#### Recorded information
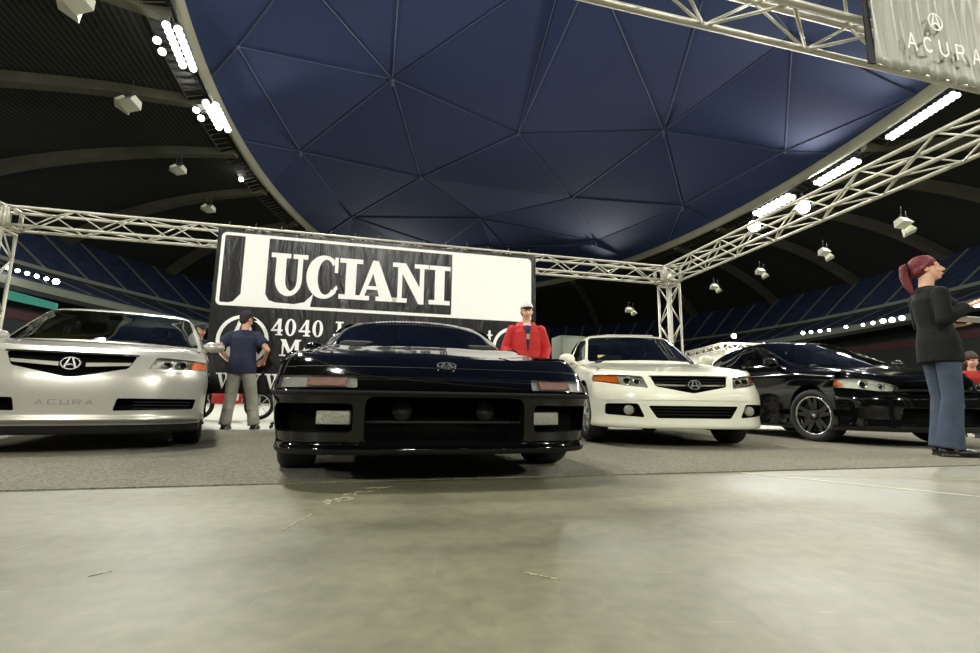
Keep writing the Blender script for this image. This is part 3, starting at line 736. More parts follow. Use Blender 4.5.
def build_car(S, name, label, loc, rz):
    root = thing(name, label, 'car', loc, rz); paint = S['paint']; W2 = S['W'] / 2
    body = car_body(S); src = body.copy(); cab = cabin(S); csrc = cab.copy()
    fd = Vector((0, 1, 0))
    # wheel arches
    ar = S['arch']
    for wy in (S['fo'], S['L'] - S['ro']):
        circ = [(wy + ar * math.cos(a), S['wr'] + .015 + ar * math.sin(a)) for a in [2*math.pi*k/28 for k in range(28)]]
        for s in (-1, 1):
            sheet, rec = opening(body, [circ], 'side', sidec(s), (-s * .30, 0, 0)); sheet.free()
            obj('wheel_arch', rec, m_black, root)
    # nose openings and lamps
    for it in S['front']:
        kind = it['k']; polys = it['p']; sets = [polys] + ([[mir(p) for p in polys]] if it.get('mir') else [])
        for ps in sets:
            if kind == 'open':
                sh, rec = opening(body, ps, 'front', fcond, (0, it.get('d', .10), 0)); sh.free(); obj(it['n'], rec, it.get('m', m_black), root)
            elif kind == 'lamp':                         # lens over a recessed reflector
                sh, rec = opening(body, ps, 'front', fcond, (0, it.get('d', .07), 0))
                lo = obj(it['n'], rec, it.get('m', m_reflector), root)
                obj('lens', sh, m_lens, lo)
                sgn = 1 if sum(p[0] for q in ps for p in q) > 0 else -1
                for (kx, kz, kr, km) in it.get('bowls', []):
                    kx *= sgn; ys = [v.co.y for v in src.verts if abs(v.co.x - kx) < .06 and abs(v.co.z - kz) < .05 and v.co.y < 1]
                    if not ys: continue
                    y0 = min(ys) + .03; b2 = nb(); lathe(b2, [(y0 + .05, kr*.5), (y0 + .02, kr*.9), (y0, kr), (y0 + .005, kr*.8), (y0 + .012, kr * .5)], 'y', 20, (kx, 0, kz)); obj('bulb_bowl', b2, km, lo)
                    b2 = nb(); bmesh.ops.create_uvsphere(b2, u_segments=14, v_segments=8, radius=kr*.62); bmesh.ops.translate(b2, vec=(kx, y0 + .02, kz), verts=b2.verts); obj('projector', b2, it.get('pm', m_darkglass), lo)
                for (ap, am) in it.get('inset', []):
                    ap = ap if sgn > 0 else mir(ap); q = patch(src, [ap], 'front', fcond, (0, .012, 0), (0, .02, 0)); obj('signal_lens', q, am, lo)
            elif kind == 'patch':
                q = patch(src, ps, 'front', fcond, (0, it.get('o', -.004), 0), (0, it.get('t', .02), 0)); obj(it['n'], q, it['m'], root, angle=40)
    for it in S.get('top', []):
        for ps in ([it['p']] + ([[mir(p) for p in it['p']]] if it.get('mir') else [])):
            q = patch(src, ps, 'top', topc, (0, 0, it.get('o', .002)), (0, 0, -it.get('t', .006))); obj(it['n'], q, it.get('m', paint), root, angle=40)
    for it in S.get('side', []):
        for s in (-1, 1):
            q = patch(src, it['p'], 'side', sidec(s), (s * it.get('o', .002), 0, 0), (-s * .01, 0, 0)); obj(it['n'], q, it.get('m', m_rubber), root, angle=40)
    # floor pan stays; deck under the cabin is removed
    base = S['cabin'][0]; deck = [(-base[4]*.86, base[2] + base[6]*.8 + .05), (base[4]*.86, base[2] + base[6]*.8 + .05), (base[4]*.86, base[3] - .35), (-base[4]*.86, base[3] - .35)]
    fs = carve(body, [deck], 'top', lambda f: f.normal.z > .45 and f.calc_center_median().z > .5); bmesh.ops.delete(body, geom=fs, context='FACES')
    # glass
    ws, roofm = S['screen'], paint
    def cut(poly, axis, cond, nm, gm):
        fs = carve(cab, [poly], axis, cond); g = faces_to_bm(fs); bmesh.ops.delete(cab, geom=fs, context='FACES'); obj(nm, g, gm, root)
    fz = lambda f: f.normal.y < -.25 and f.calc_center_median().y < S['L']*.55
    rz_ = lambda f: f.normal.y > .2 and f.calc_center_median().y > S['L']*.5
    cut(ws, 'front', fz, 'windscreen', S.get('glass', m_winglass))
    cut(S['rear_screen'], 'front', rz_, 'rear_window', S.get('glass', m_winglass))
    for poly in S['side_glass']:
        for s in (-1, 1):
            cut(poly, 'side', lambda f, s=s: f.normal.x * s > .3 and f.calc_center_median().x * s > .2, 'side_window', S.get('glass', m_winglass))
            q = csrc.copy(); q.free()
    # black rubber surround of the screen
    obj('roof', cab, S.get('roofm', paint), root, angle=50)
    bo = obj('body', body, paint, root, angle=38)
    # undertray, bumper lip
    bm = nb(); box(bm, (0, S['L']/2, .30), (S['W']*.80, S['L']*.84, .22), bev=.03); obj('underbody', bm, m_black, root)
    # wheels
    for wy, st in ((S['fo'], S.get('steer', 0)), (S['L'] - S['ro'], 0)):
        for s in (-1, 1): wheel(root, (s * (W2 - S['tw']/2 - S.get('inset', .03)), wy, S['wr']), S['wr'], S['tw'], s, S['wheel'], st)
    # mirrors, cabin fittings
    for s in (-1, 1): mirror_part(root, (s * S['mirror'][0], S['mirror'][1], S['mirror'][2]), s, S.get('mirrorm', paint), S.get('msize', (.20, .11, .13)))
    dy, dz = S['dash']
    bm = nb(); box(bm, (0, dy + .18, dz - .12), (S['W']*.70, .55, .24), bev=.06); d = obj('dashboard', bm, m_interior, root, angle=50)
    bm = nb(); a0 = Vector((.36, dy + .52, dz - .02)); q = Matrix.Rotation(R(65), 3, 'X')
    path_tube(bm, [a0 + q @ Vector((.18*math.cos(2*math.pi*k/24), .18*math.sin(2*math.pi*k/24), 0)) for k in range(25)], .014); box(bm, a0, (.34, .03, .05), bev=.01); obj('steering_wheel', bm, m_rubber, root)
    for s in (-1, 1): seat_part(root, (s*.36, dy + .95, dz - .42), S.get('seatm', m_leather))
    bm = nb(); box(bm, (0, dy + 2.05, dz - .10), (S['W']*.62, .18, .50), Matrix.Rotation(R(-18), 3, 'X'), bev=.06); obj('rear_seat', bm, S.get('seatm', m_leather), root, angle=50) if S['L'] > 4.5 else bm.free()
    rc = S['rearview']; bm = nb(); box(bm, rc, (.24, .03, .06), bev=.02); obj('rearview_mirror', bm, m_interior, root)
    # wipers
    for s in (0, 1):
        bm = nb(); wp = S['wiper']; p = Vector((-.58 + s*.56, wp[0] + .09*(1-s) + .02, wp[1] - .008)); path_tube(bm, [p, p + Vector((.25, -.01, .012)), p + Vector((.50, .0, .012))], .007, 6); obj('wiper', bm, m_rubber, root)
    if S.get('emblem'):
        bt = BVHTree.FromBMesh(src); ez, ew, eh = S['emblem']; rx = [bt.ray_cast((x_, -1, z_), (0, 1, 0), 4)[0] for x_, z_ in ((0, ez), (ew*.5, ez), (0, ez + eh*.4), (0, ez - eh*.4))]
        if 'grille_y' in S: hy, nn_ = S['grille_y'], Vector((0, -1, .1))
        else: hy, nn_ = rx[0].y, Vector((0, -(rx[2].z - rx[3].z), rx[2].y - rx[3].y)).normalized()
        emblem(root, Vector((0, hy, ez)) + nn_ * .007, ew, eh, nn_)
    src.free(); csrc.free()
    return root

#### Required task
Copy the listing word for word, excluding its pictures.

#### The solution
Keep writing the Blender script for this image. This is part 3, starting at line 736. More parts follow. Use Blender 4.5.
def build_car(S, name, label, loc, rz):
    root = thing(name, label, 'car', loc, rz); paint = S['paint']; W2 = S['W'] / 2
    body = car_body(S); src = body.copy(); cab = cabin(S); csrc = cab.copy()
    fd = Vector((0, 1, 0))
    # wheel arches
    ar = S['arch']
    for wy in (S['fo'], S['L'] - S['ro']):
        circ = [(wy + ar * math.cos(a), S['wr'] + .015 + ar * math.sin(a)) for a in [2*math.pi*k/28 for k in range(28)]]
        for s in (-1, 1):
            sheet, rec = opening(body, [circ], 'side', sidec(s), (-s * .30, 0, 0)); sheet.free()
            obj('wheel_arch', rec, m_black, root)
    # nose openings and lamps
    for it in S['front']:
        kind = it['k']; polys = it['p']; sets = [polys] + ([[mir(p) for p in polys]] if it.get('mir') else [])
        for ps in sets:
            if kind == 'open':
                sh, rec = opening(body, ps, 'front', fcond, (0, it.get('d', .10), 0)); sh.free(); obj(it['n'], rec, it.get('m', m_black), root)
            elif kind == 'lamp':                         # lens over a recessed reflector
                sh, rec = opening(body, ps, 'front', fcond, (0, it.get('d', .07), 0))
                lo = obj(it['n'], rec, it.get('m', m_reflector), root)
                obj('lens', sh, m_lens, lo)
                sgn = 1 if sum(p[0] for q in ps for p in q) > 0 else -1
                for (kx, kz, kr, km) in it.get('bowls', []):
                    kx *= sgn; ys = [v.co.y for v in src.verts if abs(v.co.x - kx) < .06 and abs(v.co.z - kz) < .05 and v.co.y < 1]
                    if not ys: continue
                    y0 = min(ys) + .03; b2 = nb(); lathe(b2, [(y0 + .05, kr*.5), (y0 + .02, kr*.9), (y0, kr), (y0 + .005, kr*.8), (y0 + .012, kr * .5)], 'y', 20, (kx, 0, kz)); obj('bulb_bowl', b2, km, lo)
                    b2 = nb(); bmesh.ops.create_uvsphere(b2, u_segments=14, v_segments=8, radius=kr*.62); bmesh.ops.translate(b2, vec=(kx, y0 + .02, kz), verts=b2.verts); obj('projector', b2, it.get('pm', m_darkglass), lo)
                for (ap, am) in it.get('inset', []):
                    ap = ap if sgn > 0 else mir(ap); q = patch(src, [ap], 'front', fcond, (0, .012, 0), (0, .02, 0)); obj('signal_lens', q, am, lo)
            elif kind == 'patch':
                q = patch(src, ps, 'front', fcond, (0, it.get('o', -.004), 0), (0, it.get('t', .02), 0)); obj(it['n'], q, it['m'], root, angle=40)
    for it in S.get('top', []):
        for ps in ([it['p']] + ([[mir(p) for p in it['p']]] if it.get('mir') else [])):
            q = patch(src, ps, 'top', topc, (0, 0, it.get('o', .002)), (0, 0, -it.get('t', .006))); obj(it['n'], q, it.get('m', paint), root, angle=40)
    for it in S.get('side', []):
        for s in (-1, 1):
            q = patch(src, it['p'], 'side', sidec(s), (s * it.get('o', .002), 0, 0), (-s * .01, 0, 0)); obj(it['n'], q, it.get('m', m_rubber), root, angle=40)
    # floor pan stays; deck under the cabin is removed
    base = S['cabin'][0]; deck = [(-base[4]*.86, base[2] + base[6]*.8 + .05), (base[4]*.86, base[2] + base[6]*.8 + .05), (base[4]*.86, base[3] - .35), (-base[4]*.86, base[3] - .35)]
    fs = carve(body, [deck], 'top', lambda f: f.normal.z > .45 and f.calc_center_median().z > .5); bmesh.ops.delete(body, geom=fs, context='FACES')
    # glass
    ws, roofm = S['screen'], paint
    def cut(poly, axis, cond, nm, gm):
        fs = carve(cab, [poly], axis, cond); g = faces_to_bm(fs); bmesh.ops.delete(cab, geom=fs, context='FACES'); obj(nm, g, gm, root)
    fz = lambda f: f.normal.y < -.25 and f.calc_center_median().y < S['L']*.55
    rz_ = lambda f: f.normal.y > .2 and f.calc_center_median().y > S['L']*.5
    cut(ws, 'front', fz, 'windscreen', S.get('glass', m_winglass))
    cut(S['rear_screen'], 'front', rz_, 'rear_window', S.get('glass', m_winglass))
    for poly in S['side_glass']:
        for s in (-1, 1):
            cut(poly, 'side', lambda f, s=s: f.normal.x * s > .3 and f.calc_center_median().x * s > .2, 'side_window', S.get('glass', m_winglass))
            q = csrc.copy(); q.free()
    # black rubber surround of the screen
    obj('roof', cab, S.get('roofm', paint), root, angle=50)
    bo = obj('body', body, paint, root, angle=38)
    # undertray, bumper lip
    bm = nb(); box(bm, (0, S['L']/2, .30), (S['W']*.80, S['L']*.84, .22), bev=.03); obj('underbody', bm, m_black, root)
    # wheels
    for wy, st in ((S['fo'], S.get('steer', 0)), (S['L'] - S['ro'], 0)):
        for s in (-1, 1): wheel(root, (s * (W2 - S['tw']/2 - S.get('inset', .03)), wy, S['wr']), S['wr'], S['tw'], s, S['wheel'], st)
    # mirrors, cabin fittings
    for s in (-1, 1): mirror_part(root, (s * S['mirror'][0], S['mirror'][1], S['mirror'][2]), s, S.get('mirrorm', paint), S.get('msize', (.20, .11, .13)))
    dy, dz = S['dash']
    bm = nb(); box(bm, (0, dy + .18, dz - .12), (S['W']*.70, .55, .24), bev=.06); d = obj('dashboard', bm, m_interior, root, angle=50)
    bm = nb(); a0 = Vector((.36, dy + .52, dz - .02)); q = Matrix.Rotation(R(65), 3, 'X')
    path_tube(bm, [a0 + q @ Vector((.18*math.cos(2*math.pi*k/24), .18*math.sin(2*math.pi*k/24), 0)) for k in range(25)], .014); box(bm, a0, (.34, .03, .05), bev=.01); obj('steering_wheel', bm, m_rubber, root)
    for s in (-1, 1): seat_part(root, (s*.36, dy + .95, dz - .42), S.get('seatm', m_leather))
    bm = nb(); box(bm, (0, dy + 2.05, dz - .10), (S['W']*.62, .18, .50), Matrix.Rotation(R(-18), 3, 'X'), bev=.06); obj('rear_seat', bm, S.get('seatm', m_leather), root, angle=50) if S['L'] > 4.5 else bm.free()
    rc = S['rearview']; bm = nb(); box(bm, rc, (.24, .03, .06), bev=.02); obj('rearview_mirror', bm, m_interior, root)
    # wipers
    for s in (0, 1):
        bm = nb(); wp = S['wiper']; p = Vector((-.58 + s*.56, wp[0] + .09*(1-s) + .02, wp[1] - .008)); path_tube(bm, [p, p + Vector((.25, -.01, .012)), p + Vector((.50, .0, .012))], .007, 6); obj('wiper', bm, m_rubber, root)
    if S.get('emblem'):
        bt = BVHTree.FromBMesh(src); ez, ew, eh = S['emblem']; rx = [bt.ray_cast((x_, -1, z_), (0, 1, 0), 4)[0] for x_, z_ in ((0, ez), (ew*.5, ez), (0, ez + eh*.4), (0, ez - eh*.4))]
        if 'grille_y' in S: hy, nn_ = S['grille_y'], Vector((0, -1, .1))
        else: hy, nn_ = rx[0].y, Vector((0, -(rx[2].z - rx[3].z), rx[2].y - rx[3].y)).normalized()
        emblem(root, Vector((0, hy, ez)) + nn_ * .007, ew, eh, nn_)
    src.free(); csrc.free()
    return root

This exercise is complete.